01 December 2010

Sources & Citations in Genealogy

The principals outlined here apply to recording data manually or in an electronic database but it discusses the issues from the viewpoint of using an electronic database.

When researching your family tree it is important that you record the details associated with every piece of data and how you obtained that data. e.g. was it from a birth certificate, a census record or a date calculated from a headstone. This is important because at some future time you are going to want to go back and confirm data e.g. when newly gained information produces a conflict. It is also beneficial for other people to go to that source and see the evidence for themselves. Each piece of data should have its own citation of the source but remember each piece of data may also have more than one citation.

What is the difference between a source and a citation?

A source is the actual record of the fact e.g. a marriage certificate, a website or a notation in the front of a family bible. A source is always located in an actual place known as a Repository which for the above sources could be, My Marriage Certificate files; the internet and finally My Library (or maybe even Grandma’s bookshelf). Sources are subdivided between Original Sources
and Derivitative Sources. These refer to the providence of the record; so a taped interview would be Original while a photocopy or transcription of a Certificate would be Derivative. This information is usually stored under the Type Field of the Source.

A citation is a quoting of the source which you associate with a specific piece of data. Attributes associated with a citation are the entry date; the quality assessment of the source for the piece of data; where within the source the information is located; text from the source and any note you wish to make. A citation can be thought of as an audit trail for the data. A quality software database will provide the ability to complete all these fields as they are also part of the GEDCOM specification.

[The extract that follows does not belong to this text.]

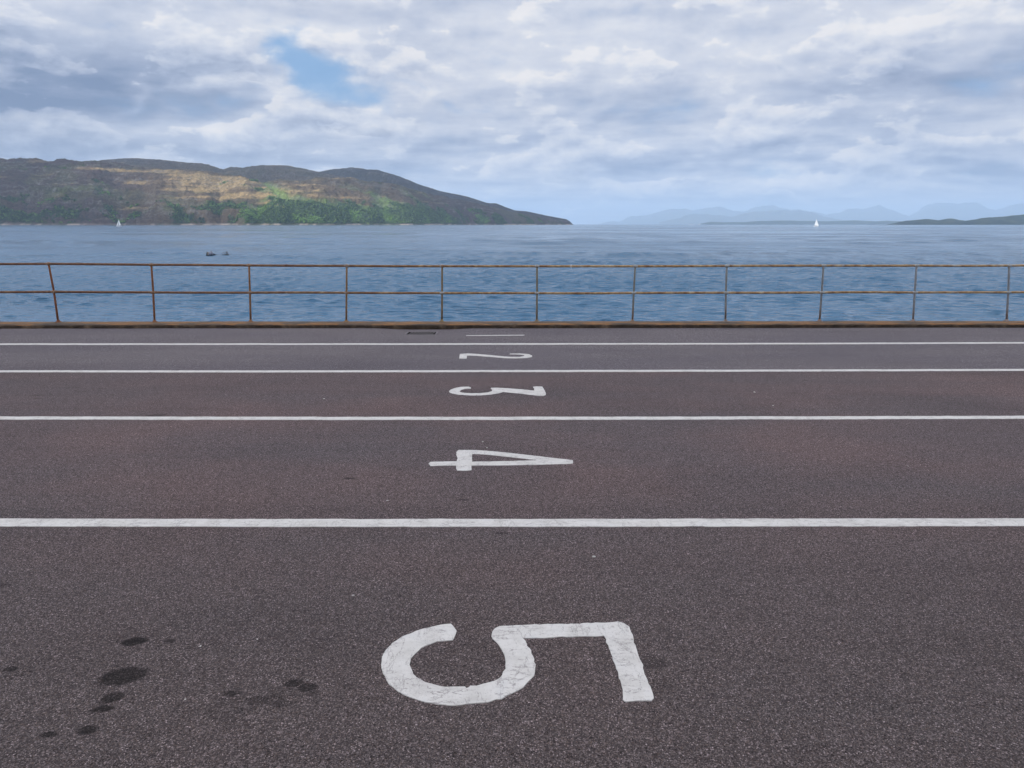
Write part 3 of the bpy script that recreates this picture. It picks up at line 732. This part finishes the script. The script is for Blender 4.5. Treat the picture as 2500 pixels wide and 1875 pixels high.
tone = np.array([.034, .064, .025])[None] * (1 + .38 * rs.randn(N, 1).clip(-1, 1.6)) + rs.rand(N, 1) ** 3 * np.array([.06, .085, .01])[None] + ss(fbm(c[:, 0] / 160, c[:, 1] / 160, 3, 88), .5, .7)[:, None] * np.array([.045, .085, .012])[None]
color_attr(wood_me, np.repeat(tone.clip(.01, .3), len(iv), axis=0))
tag(obj('woodland', wood_me, m_wood), 'dark green woodland covering the lower slopes above the far shore', 'woodland', kind='stuff')

# ------------------------------------------------------------------ distant mountains and low islands
m_far, nt, b = mat('far_mountainside', .95, spec=.05)
P = worldpos(nt); fn = noise(nt, P, .0012, 6, .65)
link(nt, ramp(nt, fn, [(.35, (.05, .06, .035)), (.6, (.10, .095, .07))]), b.inputs['Base Color'])
m_isl, nt, b = mat('island_pasture', .95, spec=.05)
P = worldpos(nt); fn = noise(nt, P, .006, 6, .65)
link(nt, ramp(nt, fn, [(.35, (.018, .028, .024)), (.52, (.032, .045, .032)), (.7, (.075, .085, .05))]), b.inputs['Base Color'])
def zq(pts): return [(1500 + .452 * x, 420 + .452 * y) for x, y in pts]
def ridge(name, prof, dist, depth, m, rough, seed, nu=700, nv=44, kind='structure'):
    us, s_ = pw(prof); uu = np.linspace(us[0], us[-1], nu); h = np.maximum((EYE - SEA_Z) + np.interp(uu, us, s_) * dist, -20)
    n1 = fbm(uu * 90, uu * 0 + seed, 5, seed) - .5
    h = h + np.clip(h / 60, 0, 1) * n1 * rough
    vv = np.linspace(-1, 1, nv); VV, UU_ = np.meshgrid(vv, uu, indexing='ij')
    YY_ = dist + VV * depth + (fbm(UU_ * 40, VV * 0, 3, seed + 3) - .5) * depth * .2 * (np.abs(VV) > .3); XX_ = UU_ * YY_
    sh = np.clip(1 - np.abs(VV) ** 1.1, 0, 1)
    nn = fbm(XX_ / (depth * .35), YY_ / (depth * .35), 5, seed + 9, .55, True) - .5
    Z_ = SEA_Z - 6 + (h[None, :] + 6) * sh + nn * h[None, :] * .45 * np.sin(np.pi * np.abs(VV)) 
    Z_ = np.where(np.abs(VV) > .999, SEA_Z - 20, Z_)
    return tag(obj(name, grid_mesh(np.stack([XX_, YY_, Z_], -1)), m), kind=kind)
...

Let's look at entering some new data into the database such as a NSW Death Certificate. Such a certificate may provide among other things the following details - the Name of the deceased; Date of Death; Where Buried; Date Buried; the Informant; the deceased's Spouse and any Children of the Marriage. It is usually tempting when you have a new Death Certificate to go and immediately enter the person's date of death, etc. however, the recommended procedure is to go and enter the source first. Once this is done you have a source to refer to for your citations.

Next go to the record of the individual and the first thing to do is enter the data e.g. Date of Death. Then there will be a button to select to 'Add a Citation'. Select this and this will bring up a list of Sources; select your new Death Certificate as the source and you will then be able to enter the attributes. (This process will vary slightly between databases).

Entry Date : While a few people use this attribute to date when the record was compiled, common usage is to enter today's date. (The date when the record was compiled can be entered in the Notes section of the Source itself). By entering to-day's date you record how recently you looked at this piece of data.

Assessment : The four standard assessments are Primary, Secondary, Questionable and Unreliable. When entering the Name of the deceased; the Date of Death; Where Buried; Date Buried or the Informant, the assessment is Primary Evidence. However when entering the deceased's Spouse and any Children of the Marriage the assessment can be either Primary or Secondary Evidence, as such information on Death Certificates is totally subject to the actual versus perceived knowledge of the informant. Questionable is used when you have some doubt about the accuracy of the source for this piece of data. Unreliable is self-explanatory but is also only referring to this piece of data. If you decide that the source itself is unreliable, then this should be noted in the Notes section of the Source Record.

Where Within Source : This will vary depending on the nature of the source e.g. for a book it could be the Chapter Number and Page Number (remembering Page Number can vary between editions); for an Internet Source, the address of the site is shown. Sites can change or even disappear, so you should print the page (or appropriate part of the page) to keep in your records. For our Death Certificate you could either leave it blank or record the Column Title.

Text Within Source : This Attribute is used to actually quote the relevant text from the Source and common practice is to insert it in Inverted Commas.

Note : Used to insert any additional information. In the case of our Death Certificate, at least the Registration Number would be shown.

Typical Source names found in Australian genealogy databases are Bankruptcy (Name); BDM Online Index (by State and/or Country); Biography; Book; Book Notations (Inside Cover References); Cards; Cemetery; Census; Certificate (Type e.g. BDM, Railway Service); Eulogy; Headstone; Index (Type); Internet; Letter; Mailing List; Military File; Newsletter; Photo; Postcard; Researcher (Name); Shipping Records; Verbal and Will.

Entering your sources and then the appropriate citations gives your database much more meaning and can make chasing information from ten years ago that much easier.